MARTINSBURG, W.Va. — It was hard to tell who was more excited Wednesday morning when Centerpointe Church members visited Winchester Avenue Elementary with a special delivery for the school’s approximately 200 students.

Even before teachers led their bright-eyed students into the gym, church members were more than ready because they couldn’t wait to give each child a new pair of shoes and socks.

And not just any shoes, but ones that had been chosen by the students, said the Rev. Nick Scott, explaining that the morning’s festivities were actually the result of carefully planning and lots of love.

For example, church members had been “faithfully giving for the last year” in order to fund this project – which will also include a similar presentation Friday, when about 100 pairs of shoes and socks will be given to Burke Street Elementary School students, he said.

They received either Nike or New Balance athletic shoes — some bright blue or red, others in pastel colors like peach and pink, based on their individual preferences, Scott said.

“This really goes back to what our church is all about, and that is helping meet community needs. A lot of us have experience running in the recovery circles, so we know how rampant drugs and addiction are in the community. So we want to be a church who meets needs and works toward really making a difference. We can all say we want to make a difference, but getting out there is what really matters,” Scott said.

“Kids can be forgotten, so we wanted to get out to them. If we want to have a better future, we have to start with them,” he said, smiling at a nearby group of children who’d just been given a bag with the gifts inside.
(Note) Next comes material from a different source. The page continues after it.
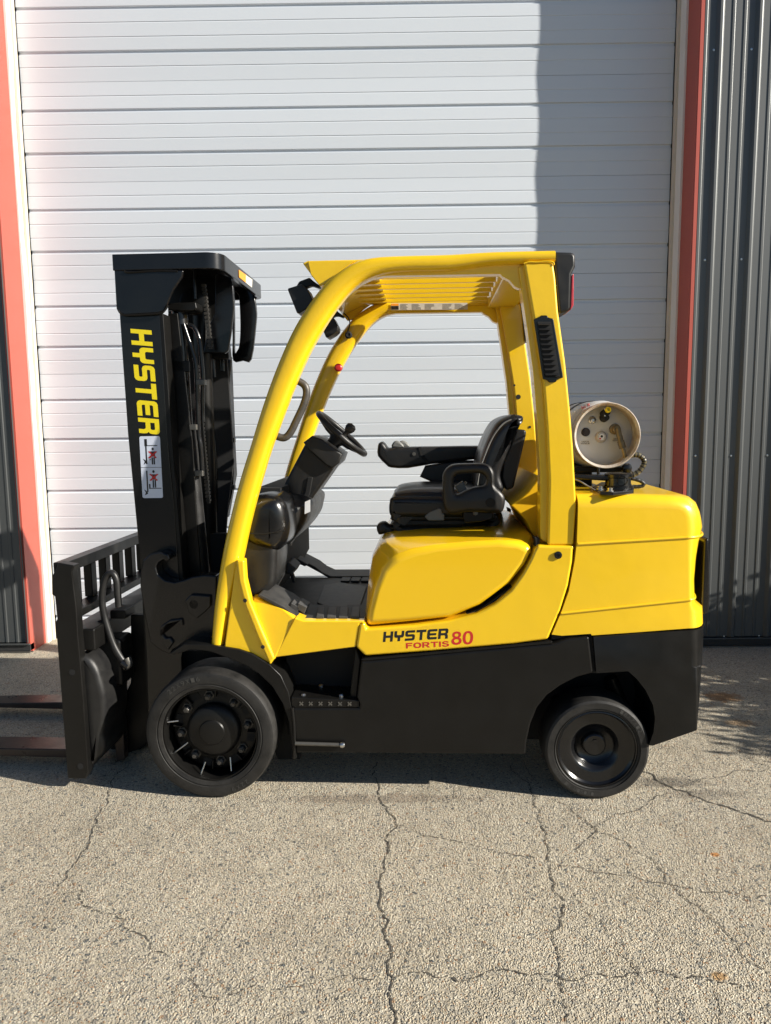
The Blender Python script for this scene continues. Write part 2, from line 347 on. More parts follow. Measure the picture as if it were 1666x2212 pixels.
BOLD = {
 'F': (.92, [[(0, 0), (.26, 0), (.26, .40), (.82, .40), (.82, .60), (.26, .60), (.26, .79), (.92, .79), (.92, 1), (0, 1)]]),
 'O': (1.12, [ell(.56, .5, .56, .52, 28), ell(.56, .5, .29, .30, 24)]),
 'R': (1.08, [[(0, 0), (.26, 0), (.26, .38), (.46, .38), (.76, 0), (1.08, 0), (.76, .40), (.92, .47), (1.0, .58), (1.01, .74), (.95, .90), (.82, .98), (.68, 1), (0, 1)], [(.26, .57), (.26, .80), (.64, .80), (.73, .75), (.74, .64), (.66, .57)]]),
 'T': (1.0, [[(.37, 0), (.63, 0), (.63, .79), (1, .79), (1, 1), (0, 1), (0, .79), (.37, .79)]]),
 'I': (.26, [[(0, 0), (.26, 0), (.26, 1), (0, 1)]]),
 'S': (1.0, [[(0, .30), (.10, .08), (.30, -.02), (.66, -.02), (.92, .08), (1, .28), (.93, .48), (.74, .57), (.36, .65), (.29, .71), (.34, .79), (.50, .82), (.64, .80), (.71, .71), (.96, .73), (.87, .93), (.62, 1.02), (.34, 1.01), (.11, .91), (.04, .70), (.12, .54), (.32, .45), (.66, .38), (.74, .30), (.68, .21), (.50, .18), (.34, .21), (.26, .32)]]),
 '8': (1.0, [[(.5, 1.0), (.74, .96), (.90, .86), (.93, .72), (.88, .60), (.76, .53), (.92, .45), (1.0, .30), (.95, .13), (.78, .03), (.5, -.01), (.22, .03), (.05, .13), (0, .30), (.08, .45), (.24, .53), (.12, .60), (.07, .72), (.10, .86), (.26, .96)], ell(.5, .725, .19, .115, 16), ell(.5, .285, .235, .135, 16)]),
 '0': (1.0, [ell(.5, .495, .5, .505, 28), ell(.5, .495, .235, .35, 24)])}
def boldtext(name, s, bl, br, tl, m, parent, gap=.14):
    bl, br, tl = Vector(bl), Vector(br), Vector(tl); tot = sum(BOLD[c][0] for c in s)+gap*(len(s)-1); vs_ = []; fs = []; x = 0
    for c in s:
        wd2, lp = BOLD[c]; off = len(vs_)
        for l_ in lp:
            for a, b in l_: vs_.append(bl + (br-bl)*((x+a)/tot) + (tl-bl)*b)
        for t in tessellate_polygon([[Vector((a, b, 0)) for a, b in l_] for l_ in lp]): fs.append([off+k for k in t])
        x += wd2+gap
    return mk(name, vs_, fs, m, parent, 0, 2, False)
def text(name, s, bl, br, tl, m, parent, bold=.0, shear=0):
    cu = bpy.data.curves.new('t', 'FONT'); cu.body = s; cu.offset = bold; cu.shear = shear; cu.resolution_u = 4
    ob = bpy.data.objects.new('t', cu); COL.objects.link(ob); bpy.context.view_layer.update()
    me = bpy.data.meshes.new_from_object(ob.evaluated_get(bpy.context.evaluated_depsgraph_get()))
    bpy.data.objects.remove(ob); bpy.data.curves.remove(cu); me.name = name
    xs = [v.co.x for v in me.vertices]; ys = [v.co.y for v in me.vertices]; x0, x1, y0, y1 = min(xs), max(xs), min(ys), max(ys)
    bl, br, tl = Vector(bl), Vector(br), Vector(tl)
    for v in me.vertices: v.co = bl + (br-bl)*((v.co.x-x0)/(x1-x0)) + (tl-bl)*((v.co.y-y0)/(y1-y0))
    me.materials.clear()
    return link(name, me, m, parent)
def quads(name, rects, fn, m, parent):
    vs_ = []; fs = []
    for q in rects:
        o_ = len(vs_); vs_ += [fn(*p) for p in q]; fs.append(list(range(o_, o_+len(q))))
    return mk(name, vs_, fs, m, parent, 0, 2, False)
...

Kindergarten teacher Whitney Navratil and her assistant Christy Santana agreed that fellow employees almost couldn’t believe the news when they heard about the shoe donation.

“This is just so amazing, because we have such a big, big need here. We have kids whose toes are poking through their shoes, others complain about their feet hurting. Some of us even bring in gently used shoes that can be used, but the need was much better than we could supply,” Navratil said.

“I’m just pinching myself to make sure this is real,” she said, smiling as church member Caroline Becker helped Kalaesia Molina, Maria Lehy and Harley Gilbert excitedly loosened laces so they could slip on the new shoes.

Another classmate, Adrian Gaskins, also came over to help when they were having a hard time.

“I like shoes, and I just like to help,” he said without hesitation.

In just a few minutes, other church members, teachers and their aides were busy helping children put on their new shoes.

Church member Ted Morgan said the shoe distribution was even better than he’d pictured.

“Look at those little faces; they just couldn’t be happier,” he said.

Replacing old, outgrown or ill-fitting shoes also means the students can enjoy being more physically active, Scott said.

About a year old, the non-denominational church meets Sunday mornings at Musselman Middle School and has already grown to about 80 members, Scott said, adding that it had started with just four people who initially met in his family home.

“It just goes to show there are a lot of other people who feel the same way about reaching out to the community,” he said.

Scott also credited Berkeley County Schools for having been supportive after being approached about the shoe giveaway, as well as Finish Line for having sent employees to measure the childrens’ feet and order the shoes.

Anne Alban, who works in Winchester, said her company was happy to help with such a special project.

“It took about five hours to size all of the kids, but they are so sweet and seeing how excited they are today definitely makes it even better,” she said, adding that purple was popular with many of the girls.

Other church members who helped Wednesday included Tracey Scott, Sonja Bushue, Christine Noffsinger, Angie Conklin, Tom Davis and Dave Meltzer, who was dressed up like a clown.